Slashdot Mirror


Almost 1 In 3 US Warplanes Is a Drone

parallel_prankster writes "A recent Congressional Research Service report, titled U.S. Unmanned Aerial Systems, looks at the more-prominent role being played by drones. In 2005, drones made up just 5 percent of the military's aircraft. Today one in three American military aircraft is a drone. The upsides of drones are that they are cheaper and safer — the military spent 92% of the aircraft procurement money on manned aircraft. The downside — they're bandwidth hogs: a single Global Hawk drone requires 500 megabytes per second worth of bandwidth, the report finds, which is 500 percent of the total bandwidth of the entire U.S. military used during the 1991 Gulf War."

6 of 328 comments (clear)

  1. Is this a legitimate comparison? by Anonymous Coward · · Score: 5, Interesting

    Is this a legitimate comparison?

    I mean, Lego is reportedly the world's #1 tire manufacturer, just based on the number of tires it produces, but it's not exactly an automotive powerhouse.

    1. Re:Is this a legitimate comparison? by JSBiff · · Score: 5, Insightful

      Actually, the more important question is capability. I mean, I don't really care if it takes 3 drones to do the job of 1 manned aircraft if they can do the same job, and the drones cost less than 1/3 the cost of a manned aircraft. If you have cheap, "disposable" drones, you don't care if they get destroyed by the enemy - no pilot, no casualties.

      The bigger concern is capture - like what happened in Iran. What would be particularly scary is if an enemy can take control of the drone, and either launch weapons at us or our allies, or at a civilian population - could you imagine if a Syria or Iran managed to take control of a U.S. drone and use it to attack protesters? Or a mosque, or a school? They could claim it was the U.S. doing the attack, and further incite hostilities amongst their people and cement their hold on power.
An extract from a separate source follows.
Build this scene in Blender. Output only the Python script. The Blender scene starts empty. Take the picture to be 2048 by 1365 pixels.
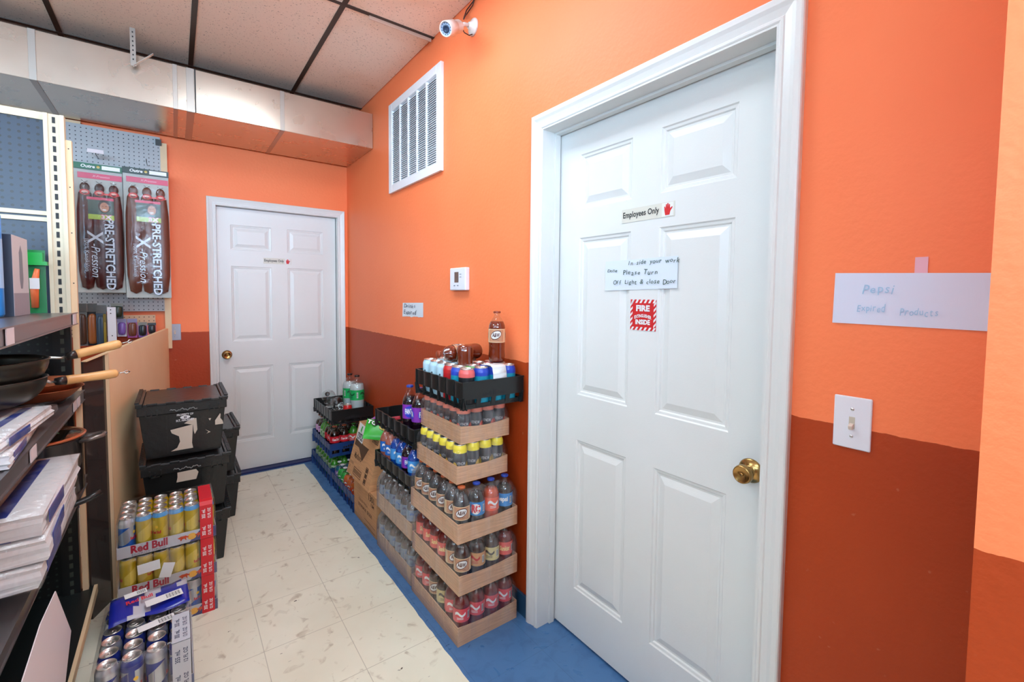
import bpy, math, random
from mathutils import Matrix, Vector
random.seed(7)
S = bpy.context.scene
COL = S.collection
PI = math.pi

# ------------------------------------------------------------------ camera
W, H = 2048.0, 1365.0
CX, CY, CZ, YAW, PIT, ROL, F, PX, PY = -1.1915, -3.984, 1.3894, 0.6396, -0.0509, 0.0098, 910.65, 2.886, -44.318
fw = Vector((math.sin(YAW) * math.cos(PIT), math.cos(YAW) * math.cos(PIT), math.sin(PIT)))
rt = Vector((math.cos(YAW), -math.sin(YAW), 0))
up = rt.cross(fw)
r2 = math.cos(ROL) * rt + math.sin(ROL) * up
u2 = -math.sin(ROL) * rt + math.cos(ROL) * up
cam = bpy.data.cameras.new('camera')
cam.sensor_width = 36.0
cam.lens = F * 36.0 / W
cam.shift_x = -PX / W
cam.shift_y = PY / W
cam.clip_start = 0.05
co = bpy.data.objects.new('camera', cam)
COL.objects.link(co)
M = Matrix.Identity(4)
for i in range(3):
    M[i][0] = r2[i]; M[i][1] = u2[i]; M[i][2] = -fw[i]
M[0][3], M[1][3], M[2][3] = CX, CY, CZ
co.matrix_world = M
S.camera = co

# ------------------------------------------------------------------ light + exposure
S.view_settings.view_transform = 'Standard'
S.view_settings.look = 'None'
S.view_settings.gamma = 1
S.view_settings.use_curve_mapping = False
S.view_settings.exposure = 0.0
wd = bpy.data.worlds.new('world'); S.world = wd; wd.use_nodes = True
wd.node_tree.nodes['Background'].inputs[0].default_value = (0.75, 0.87, 1.0, 1)
wd.node_tree.nodes['Background'].inputs[1].default_value = 0.8
FIXTURE = 16.5                       # emission of the ceiling fixtures' diffusers
def area(name, loc, rot, sx, sy, power, color):
    l = bpy.data.lights.new(name, 'AREA'); l.shape = 'RECTANGLE'; l.size = sx; l.size_y = sy
    l.energy = power; l.color = color
    o = bpy.data.objects.new(name, l); o.location = loc; o.rotation_euler = rot; COL.objects.link(o); return o
# daylight through the shop front behind the camera
area('shopfront_daylight', (-2.6, -7.9, 2.05), (PI / 2, 0, 0), 4.2, 1.1, 430, (0.50, 0.74, 1.0))
area('added_side_blue_fill', (-4.8, -4.6, 2.1), (0, -PI / 2, 0), 1.0, 3.0, 85, (0.34, 0.66, 1.0))  # added blue fill from the left; the left wall has no window
S.cycles.max_bounces = 10
S.cycles.transparent_max_bounces = 24
S.cycles.sample_clamp_indirect = 6.0
S.cycles.caustics_reflective = False
S.cycles.caustics_refractive = False

# ------------------------------------------------------------------ materials
MATS = {}
def s2l(c):
    return tuple(((x / 255) / 12.92 if x / 255 <= .04045 else ((x / 255 + .055) / 1.055) ** 2.4) for x in c)
def mat(name, rgb, rough=.5, metal=0., spec=.5, coat=0., emit=None, estr=1., bump=None, var=None):
    """rgb in 0..255 display values"""
    if name in MATS: return MATS[name]
    m = bpy.data.materials.new(name); m.use_nodes = True; nt = m.node_tree
    b = nt.nodes['Principled BSDF']
    c = s2l(rgb) + (1,)
    b.inputs['Base Color'].default_value = c
    b.inputs['Roughness'].default_value = rough
    b.inputs['Metallic'].default_value = metal
    b.inputs['Specular IOR Level'].default_value = spec
    b.inputs['Coat Weight'].default_value = coat
    if emit: b.inputs['Emission Color'].default_value = s2l(emit) + (1,); b.inputs['Emission Strength'].default_value = estr
    if bump or var:
        tc = nt.nodes.new('ShaderNodeTexCoord')
    if bump:
        n = nt.nodes.new('ShaderNodeTexNoise'); n.inputs['Scale'].default_value = bump[0]; n.inputs['Detail'].default_value = 5
        bp = nt.nodes.new('ShaderNodeBump'); bp.inputs['Strength'].default_value = bump[1]; bp.inputs['Distance'].default_value = .01
        nt.links.new(tc.outputs['Object'], n.inputs['Vector']); nt.links.new(n.outputs[0], bp.inputs['Height']); nt.links.new(bp.outputs[0], b.inputs['Normal'])
    if var:                                     # (scale, rgb2, lo, hi)
        n = nt.nodes.new('ShaderNodeTexNoise'); n.inputs['Scale'].default_value = var[0]; n.inputs['Detail'].default_value = 6
        r = nt.nodes.new('ShaderNodeValToRGB'); r.color_ramp.elements[0].position = var[2]; r.color_ramp.elements[1].position = var[3]
        r.color_ramp.elements[0].color = s2l(var[1]) + (1,); r.color_ramp.elements[1].color = c
        nt.links.new(tc.outputs['Object'], n.inputs['Vector']); nt.links.new(n.outputs[0], r.inputs[0]); nt.links.new(r.outputs[0], b.inputs['Base Color'])
    MATS[name] = m
    return m
def clear(name, tint=(1, 1, 1), gloss=.10, rough=.06, streak=None, white=0.0, scale=(1, 1, 1)):
    """thin clear plastic: transparent with a glossy sheen that grows towards grazing angles"""
    if name in MATS: return MATS[name]
    m = bpy.data.materials.new(name); m.use_nodes = True; nt = m.node_tree; N = nt.nodes; L = nt.links
    for n in list(N): N.remove(n)
    out = N.new('ShaderNodeOutputMaterial'); tr = N.new('ShaderNodeBsdfTransparent'); tr.inputs[0].default_value = tuple(tint) + (1,)
    gl = N.new('ShaderNodeBsdfGlossy'); gl.inputs['Roughness'].default_value = rough; gl.inputs[0].default_value = (1, 1, 1, 1)
    fr = N.new('ShaderNodeLayerWeight'); fr.inputs[0].default_value = .12
    mr = N.new('ShaderNodeMapRange'); mr.inputs[3].default_value = gloss; mr.inputs[4].default_value = .6
    L.new(fr.outputs['Facing'], mr.inputs[0])
    mx = N.new('ShaderNodeMixShader'); L.new(mr.outputs[0], mx.inputs[0]); L.new(tr.outputs[0], mx.inputs[1]); L.new(gl.outputs[0], mx.inputs[2])
    last = mx
    if streak:
        tc = N.new('ShaderNodeTexCoord'); mp = N.new('ShaderNodeMapping'); mp.inputs['Scale'].default_value = scale
        n = N.new('ShaderNodeTexNoise'); n.inputs['Scale'].default_value = streak; n.inputs['Detail'].default_value = 6; n.inputs['Distortion'].default_value = .6
        L.new(tc.outputs['Object'], mp.inputs[0]); L.new(mp.outputs[0], n.inputs['Vector'])
        bp = N.new('ShaderNodeBump'); bp.inputs['Strength'].default_value = .8; bp.inputs['Distance'].default_value = .01
        L.new(n.outputs[0], bp.inputs['Height']); L.new(bp.outputs[0], gl.inputs['Normal'])
        df = N.new('ShaderNodeBsdfDiffuse'); df.inputs[0].default_value = (.9, .9, .92, 1)
        rp = N.new('ShaderNodeMapRange'); rp.inputs[1].default_value = .45; rp.inputs[2].default_value = .8; rp.inputs[3].default_value = white * .4; rp.inputs[4].default_value = white + .16
        L.new(n.outputs[0], rp.inputs[0])
        m2 = N.new('ShaderNodeMixShader'); L.new(rp.outputs[0], m2.inputs[0]); L.new(mx.outputs[0], m2.inputs[1]); L.new(df.outputs[0], m2.inputs[2]); last = m2
    L.new(last.outputs[0], out.inputs[0])
    MATS[name] = m
    return m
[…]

    2. Re:Is this a legitimate comparison? by Chowderbags · · Score: 5, Funny

      Next up on Mythbusters, can you fill a flat with Lego tires and drive away?

  2. Re:It needs what??? by Spritzer · · Score: 5, Informative
    Some quick searching found this.
    From THIS article:

    To demonstrate the concept, Northrop Grumman's test team developed and installed on Global Hawk a new 1.4 terabyte (1500 gigabyte) computer server capable of storing all of the imagery and sensor data recorded during a complete Global Hawk mission.

    With a 42 hour mission time that computes to just under 10MB/s or approximately 80Mb/s bandwidth. That sounds more reasonable.

  3. Asinine comparison by Anonymous Coward · · Score: 5, Insightful

    which is 500 percent of the total bandwidth of the entire U.S. military used during the 1991 Gulf War.

    As a Gulf War vet who worked with the communication network at the time, that "500 percent" metric is pointless. In 1991, we were still playing games on Commodore 64's. Hardly anything in our military inventory was networked, and what little was, was largely special-purpose point-to-point equipment. Is 5x the bandwidth of a pre-internet era war supposed to be impressive? Quick, tell us how much more bandwidth it was than we used in World War 2!

  4. Re:It needs what??? by PlaneShaper · · Score: 5, Informative

    On page 17 of the actual report (page 22 of the PDF file), it says "a single Global Hawk...'requires 500Mbps bandwidth...'" So yes, somewhere between there and the Wired story, someone miscapitalized the B. That statistic is cited within the report as being from the Department of the Navy.